Moated site, Newbawn, Co. Wexford
This rectangular enclosure, measuring approximately 40 metres east to west and 35 metres north to south, sits on a southeast-facing slope and was once surrounded by two defensive banks or water-filled moats. Though the site has long since blended into the surrounding farmland and remains invisible at ground level when crops are growing, its ghostly outline still emerges in aerial photography, particularly in images captured in 2006 where the eastern moat clearly shows through the vegetation patterns.

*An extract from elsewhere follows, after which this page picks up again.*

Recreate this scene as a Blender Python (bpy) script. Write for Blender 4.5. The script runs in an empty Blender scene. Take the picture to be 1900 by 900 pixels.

The site first appeared on official records in the 1839 Ordnance Survey six-inch map, marking it as a notable feature in the local landscape at that time. Historical geographer T.B. Barry identified it as a potential moated site in 1977, suggesting it may date to the medieval period when such fortified homesteads were common throughout Ireland. These moated sites typically belonged to Anglo-Norman settlers or prosperous Irish families who dug defensive ditches around their homes and farmsteads, filling them with water for protection against raids and cattle thieves.
Today, only aerial archaeology reveals what the naked eye cannot see; the eastern fosse, or defensive ditch, appears as a dark mark in digital photographs, whilst earlier aerial surveys from 1995 captured a faint outline of the entire structure. The site forms part of Wexford’s rich archaeological inventory, compiled by Michael Moore and updated in 2012, representing one of many such hidden medieval landscapes that dot the Irish countryside, their stories largely forgotten but their footprints still etched into the earth.